▸ Request
Output exactly the span of lines that begins at the line containing "M['dark'] = mat('dark" and ends at the line containing "M['rib'] = mat('rib", both lines included.

+++ Records supplied +++

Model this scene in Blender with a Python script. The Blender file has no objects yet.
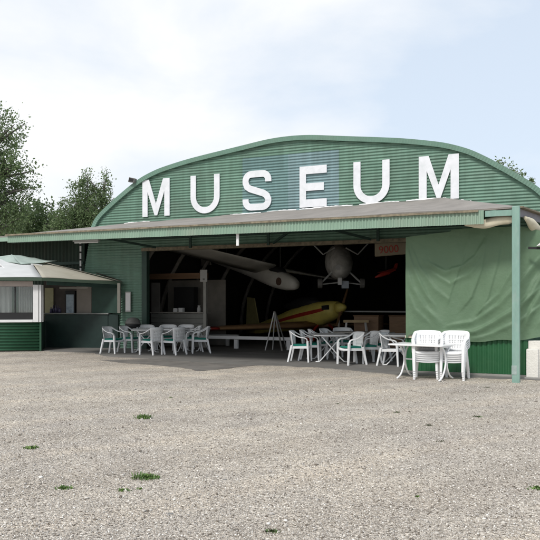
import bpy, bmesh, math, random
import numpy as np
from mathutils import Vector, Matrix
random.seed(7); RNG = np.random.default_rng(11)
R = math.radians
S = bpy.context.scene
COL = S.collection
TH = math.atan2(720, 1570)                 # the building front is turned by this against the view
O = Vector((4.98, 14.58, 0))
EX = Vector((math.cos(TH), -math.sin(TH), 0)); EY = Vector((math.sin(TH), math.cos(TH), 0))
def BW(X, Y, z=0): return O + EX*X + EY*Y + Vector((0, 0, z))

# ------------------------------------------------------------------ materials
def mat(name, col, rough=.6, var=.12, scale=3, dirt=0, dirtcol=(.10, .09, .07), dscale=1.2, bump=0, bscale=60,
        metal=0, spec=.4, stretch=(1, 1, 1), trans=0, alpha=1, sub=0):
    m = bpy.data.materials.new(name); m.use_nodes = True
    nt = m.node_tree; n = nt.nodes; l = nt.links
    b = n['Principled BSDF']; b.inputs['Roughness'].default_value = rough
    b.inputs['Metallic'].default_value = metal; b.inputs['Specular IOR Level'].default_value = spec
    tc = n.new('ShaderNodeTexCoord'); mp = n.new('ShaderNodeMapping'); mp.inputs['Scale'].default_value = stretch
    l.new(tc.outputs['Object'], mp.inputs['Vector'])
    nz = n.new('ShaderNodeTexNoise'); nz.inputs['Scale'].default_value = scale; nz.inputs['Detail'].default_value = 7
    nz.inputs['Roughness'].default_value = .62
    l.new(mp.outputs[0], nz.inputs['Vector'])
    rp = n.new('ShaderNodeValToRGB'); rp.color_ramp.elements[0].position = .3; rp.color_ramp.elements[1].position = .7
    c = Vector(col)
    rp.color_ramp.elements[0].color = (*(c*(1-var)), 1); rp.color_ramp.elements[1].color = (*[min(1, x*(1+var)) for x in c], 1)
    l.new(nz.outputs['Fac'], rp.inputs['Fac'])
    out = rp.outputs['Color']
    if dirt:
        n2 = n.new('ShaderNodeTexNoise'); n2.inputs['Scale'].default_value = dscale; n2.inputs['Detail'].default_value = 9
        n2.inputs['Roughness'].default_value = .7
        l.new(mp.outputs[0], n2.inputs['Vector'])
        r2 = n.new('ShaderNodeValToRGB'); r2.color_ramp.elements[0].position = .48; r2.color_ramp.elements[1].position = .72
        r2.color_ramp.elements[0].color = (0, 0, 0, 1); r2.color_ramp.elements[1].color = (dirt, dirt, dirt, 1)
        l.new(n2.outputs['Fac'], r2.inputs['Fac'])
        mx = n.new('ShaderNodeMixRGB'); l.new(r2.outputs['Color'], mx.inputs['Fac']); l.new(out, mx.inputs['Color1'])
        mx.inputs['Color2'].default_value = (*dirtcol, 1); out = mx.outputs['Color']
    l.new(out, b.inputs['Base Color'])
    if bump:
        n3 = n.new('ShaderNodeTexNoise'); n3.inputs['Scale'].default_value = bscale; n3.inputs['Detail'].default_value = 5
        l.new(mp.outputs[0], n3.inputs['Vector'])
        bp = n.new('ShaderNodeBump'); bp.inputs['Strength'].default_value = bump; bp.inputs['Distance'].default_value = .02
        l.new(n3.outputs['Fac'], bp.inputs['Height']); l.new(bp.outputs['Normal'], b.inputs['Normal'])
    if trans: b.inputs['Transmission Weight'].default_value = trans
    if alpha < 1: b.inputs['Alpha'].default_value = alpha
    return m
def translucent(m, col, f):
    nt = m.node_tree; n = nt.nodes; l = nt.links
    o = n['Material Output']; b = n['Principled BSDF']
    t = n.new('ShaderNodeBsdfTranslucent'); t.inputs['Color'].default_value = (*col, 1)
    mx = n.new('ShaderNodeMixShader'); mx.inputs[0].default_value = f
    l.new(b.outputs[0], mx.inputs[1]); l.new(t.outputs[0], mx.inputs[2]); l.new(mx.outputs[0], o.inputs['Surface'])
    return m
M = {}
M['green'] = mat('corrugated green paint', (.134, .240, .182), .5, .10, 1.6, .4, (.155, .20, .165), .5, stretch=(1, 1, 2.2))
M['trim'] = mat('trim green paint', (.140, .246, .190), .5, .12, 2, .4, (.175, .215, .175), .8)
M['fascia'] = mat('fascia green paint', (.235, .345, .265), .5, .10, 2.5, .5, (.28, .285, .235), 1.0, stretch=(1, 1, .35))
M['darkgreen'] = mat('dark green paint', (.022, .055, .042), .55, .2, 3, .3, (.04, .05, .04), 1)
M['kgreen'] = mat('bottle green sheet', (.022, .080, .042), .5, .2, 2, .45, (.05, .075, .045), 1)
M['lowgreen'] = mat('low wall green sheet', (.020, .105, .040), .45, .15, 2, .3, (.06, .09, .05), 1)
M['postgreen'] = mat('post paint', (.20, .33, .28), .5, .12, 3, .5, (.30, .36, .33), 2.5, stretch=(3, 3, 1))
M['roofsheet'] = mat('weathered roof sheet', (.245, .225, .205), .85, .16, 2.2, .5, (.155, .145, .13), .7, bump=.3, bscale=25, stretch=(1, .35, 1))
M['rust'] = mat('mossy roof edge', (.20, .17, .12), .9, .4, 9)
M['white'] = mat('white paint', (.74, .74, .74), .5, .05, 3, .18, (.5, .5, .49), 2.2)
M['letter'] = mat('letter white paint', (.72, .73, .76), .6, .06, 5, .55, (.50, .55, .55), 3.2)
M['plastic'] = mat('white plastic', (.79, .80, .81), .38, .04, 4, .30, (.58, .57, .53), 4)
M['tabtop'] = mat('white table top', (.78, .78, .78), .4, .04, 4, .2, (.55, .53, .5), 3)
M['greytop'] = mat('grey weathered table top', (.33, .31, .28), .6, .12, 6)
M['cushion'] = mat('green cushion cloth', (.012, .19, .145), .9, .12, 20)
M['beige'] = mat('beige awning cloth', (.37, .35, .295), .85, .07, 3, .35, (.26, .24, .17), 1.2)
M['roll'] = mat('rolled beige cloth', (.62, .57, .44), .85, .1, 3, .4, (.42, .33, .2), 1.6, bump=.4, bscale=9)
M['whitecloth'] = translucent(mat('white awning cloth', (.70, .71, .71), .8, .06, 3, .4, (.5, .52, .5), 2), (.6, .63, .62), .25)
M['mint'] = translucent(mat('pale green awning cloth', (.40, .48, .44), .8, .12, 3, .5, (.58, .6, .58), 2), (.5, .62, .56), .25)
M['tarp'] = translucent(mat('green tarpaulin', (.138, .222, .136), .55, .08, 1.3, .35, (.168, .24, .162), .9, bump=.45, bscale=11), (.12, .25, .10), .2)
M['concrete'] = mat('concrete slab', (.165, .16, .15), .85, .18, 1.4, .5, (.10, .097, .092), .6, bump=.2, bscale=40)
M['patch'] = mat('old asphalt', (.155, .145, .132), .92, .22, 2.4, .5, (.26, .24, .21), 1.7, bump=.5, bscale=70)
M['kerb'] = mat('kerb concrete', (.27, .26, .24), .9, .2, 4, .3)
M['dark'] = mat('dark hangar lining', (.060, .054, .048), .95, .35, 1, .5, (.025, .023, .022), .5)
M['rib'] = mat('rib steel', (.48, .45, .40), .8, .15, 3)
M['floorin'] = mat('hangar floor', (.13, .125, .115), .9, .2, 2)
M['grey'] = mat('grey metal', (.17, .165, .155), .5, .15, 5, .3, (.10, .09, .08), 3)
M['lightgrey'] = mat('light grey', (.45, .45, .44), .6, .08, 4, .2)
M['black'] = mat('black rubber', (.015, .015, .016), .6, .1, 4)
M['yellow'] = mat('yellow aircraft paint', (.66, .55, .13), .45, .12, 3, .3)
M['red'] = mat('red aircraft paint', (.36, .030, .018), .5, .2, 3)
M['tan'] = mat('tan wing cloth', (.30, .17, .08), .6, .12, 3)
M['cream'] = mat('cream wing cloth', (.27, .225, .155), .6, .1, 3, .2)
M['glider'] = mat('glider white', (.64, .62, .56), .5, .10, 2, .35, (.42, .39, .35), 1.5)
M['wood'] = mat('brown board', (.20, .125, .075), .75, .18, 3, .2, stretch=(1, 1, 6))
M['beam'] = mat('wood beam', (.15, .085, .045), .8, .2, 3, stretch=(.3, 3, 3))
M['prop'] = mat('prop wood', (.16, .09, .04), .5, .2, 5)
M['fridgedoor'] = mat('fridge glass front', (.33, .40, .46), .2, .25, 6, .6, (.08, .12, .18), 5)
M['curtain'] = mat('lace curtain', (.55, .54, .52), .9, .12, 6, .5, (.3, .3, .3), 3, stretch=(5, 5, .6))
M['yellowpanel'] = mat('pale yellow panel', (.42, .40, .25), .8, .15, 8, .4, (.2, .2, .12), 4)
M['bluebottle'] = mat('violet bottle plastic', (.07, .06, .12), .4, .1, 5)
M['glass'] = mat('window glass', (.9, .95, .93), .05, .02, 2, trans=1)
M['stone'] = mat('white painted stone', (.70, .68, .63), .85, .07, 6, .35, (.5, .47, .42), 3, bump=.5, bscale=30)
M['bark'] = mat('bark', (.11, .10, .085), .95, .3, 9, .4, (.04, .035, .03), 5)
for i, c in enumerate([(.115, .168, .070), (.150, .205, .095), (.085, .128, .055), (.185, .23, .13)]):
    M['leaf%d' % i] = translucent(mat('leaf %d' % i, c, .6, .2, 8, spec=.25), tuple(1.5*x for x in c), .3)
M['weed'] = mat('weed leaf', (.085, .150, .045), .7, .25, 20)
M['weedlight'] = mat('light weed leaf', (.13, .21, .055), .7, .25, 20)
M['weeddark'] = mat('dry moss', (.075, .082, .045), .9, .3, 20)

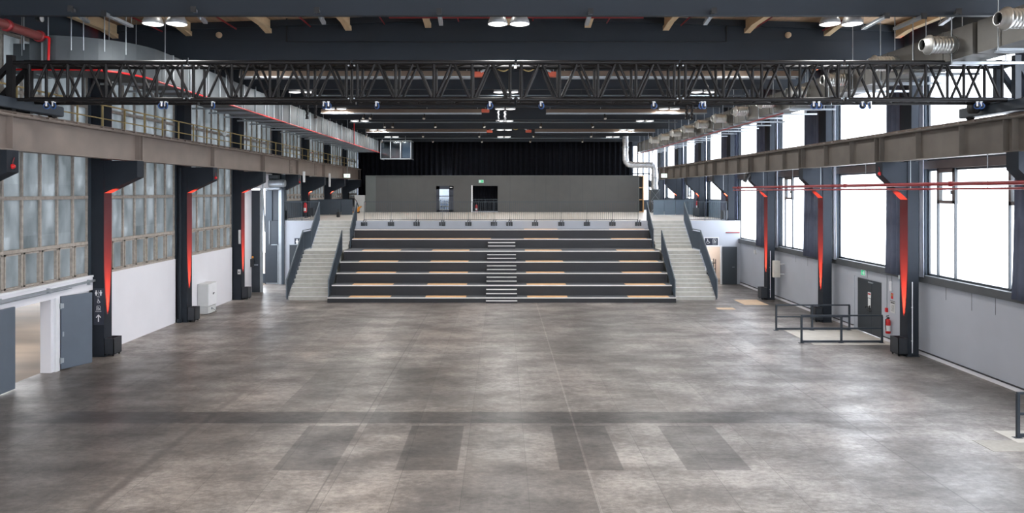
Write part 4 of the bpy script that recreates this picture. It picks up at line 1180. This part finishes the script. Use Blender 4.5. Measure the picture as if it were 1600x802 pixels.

+++

▸ Exercise response
M['dark'] = mat('dark hangar lining', (.060, .054, .048), .95, .35, 1, .5, (.025, .023, .022), .5)
M['rib'] = mat('rib steel', (.48, .45, .40), .8, .15, 3)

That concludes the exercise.